SIGHET, Romania (JTA) — More than 70 years after fascists took Elie Wiesel to the train station of this sleepy city in Romania, hundreds of its residents retraced his steps in a march to protest against anti-Semitism.
The march Sunday night, organized by local authorities and the Limmud FSU Jewish learning group and co-sponsored by the Claims Conference, began at the home where Wiesel, arguably the world’s most famous Holocaust survivor and a Nobel prize laureate who passed away last year at the age of 87, was born and ended where in 1944 he boarded with his family a train to the Auschwitz death camp.
The march drew participants, Jews and otherwise, from far and wide. Dozens of them wore traditional clothing in a bid to emphasize that Wiesel is no less a part of the local heritage than its other elements, Sighet Mayor Horia Vasile Scubli said. At the end of the march, the local train station was renamed after Wiesel, a journalist and author whose company and advice was sought by world-renowned philosophers and statesmen alike, including several US presidents.
Occurring amid a rise in anti-Semitic hate crimes in Western Europe, the event in Sighet was a “powerful reminder that we are not alone as we used to be,” said Chaim Chesler, founder of Limmud FSU. “When fascists marched Elie Wiesel and his family with the knowledge of the local population, they were isolated, branded and silenced. Now we walk united, loud and hand in hand.”
This message resonated with many non-Jews as well.
Mario Golen, a Romanian homosexual man in his 30s, drove for an hour to Sighet the attend the march with his life partner of three years, John. “I’m not Jewish but I could have been on those trains as well, or worse, if I were born when Elie Wiesel was born,” he said, referencing the Nazi murder and persecution of homosexuals. “So the least I can do is come to see where Elie was born and walk a mile in his memory.”

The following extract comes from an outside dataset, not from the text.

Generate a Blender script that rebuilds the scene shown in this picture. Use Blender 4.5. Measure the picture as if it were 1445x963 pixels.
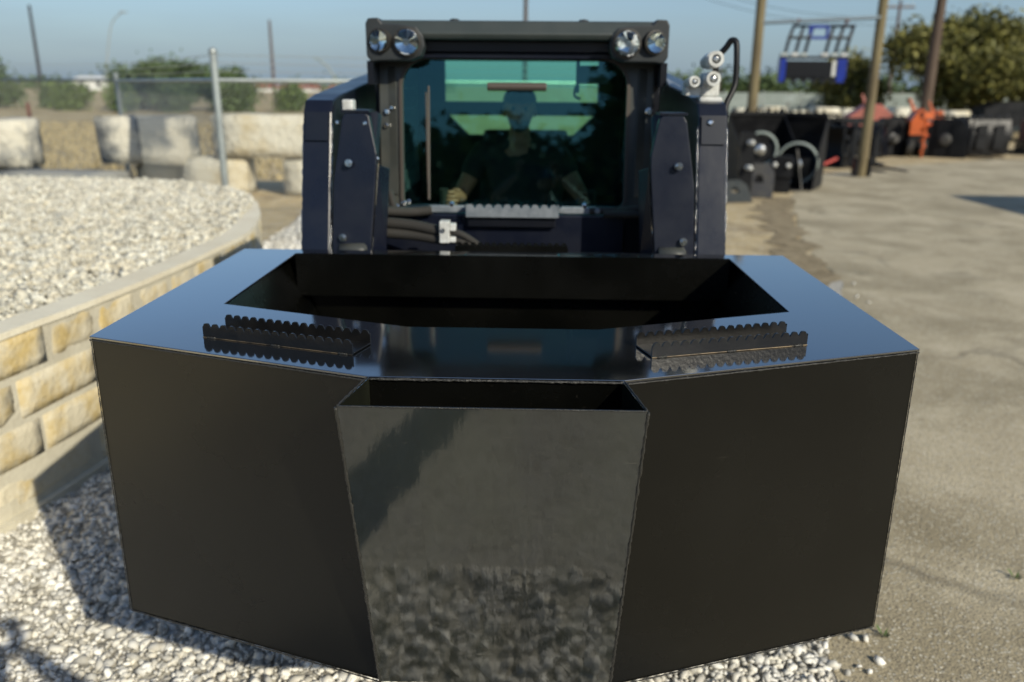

But for many of the Jewish participants of the march through the unlit streets of Sighet, a city of 37,000 that used to be part of Hungary during the Holocaust, the event was also a stark reminder of the scope of devastation of Hungarian and Romanian Jewry during the Holocaust, when the Nazis and their collaborators killed a million Jews from those countries alone.
Romania, once home to 800,000 Jews, now has about 7,000 of them, including a few dozen Jews living in Sighet. In Hungary, which also used to have a close to one million Jews, now live only 100,000. “Nobody speaks of the mass theft, conducted on a state level, by private people, in Hungary today,” said Robert Frolich, the chief rabbi of Hungary for the Federation of Jewish Communities of that country. Although Hungary has been more forthcoming than Romania in offering restitution for Jewish-owned property, there too “the issue is taboo,” Frolich said.
Despite the existence of many events in those countries emphasizing the need to fight anti-Semitism – the march in Sighet was held under a banner reading: “Anti-Semitism led to Auschwitz” – Holocaust denial and revisionism remains a problem in both.
In Hungary, the mainstreaming of anti-Semitic rhetoric appears to be a fait accompli amid a fight for nationalist votes between the ruling Fidesz party and the far-right Jobbik party. And Romania, which has so far resisted offering restitution for countless assets stolen from Jews during and after the Holocaust, the denial of the Holocaust persists even among some politicians and scholars, despite the fact that it is illegal.
It was point addressed by Yair Lapid, a prominent opposition lawmaker from Israel with Hungarian roots who attended the march (Gila Gamliel, Israel’s minister for social equality, was also present at the event.) Mindful of how hatred of Jews has survived and evolved even in places where few people have seen a Jew in real life, Lapid said: “Now as in the 1940s, anti-Semites only understand force. And this event, it advertises our strength – the Jews and non-Jews who oppose it.”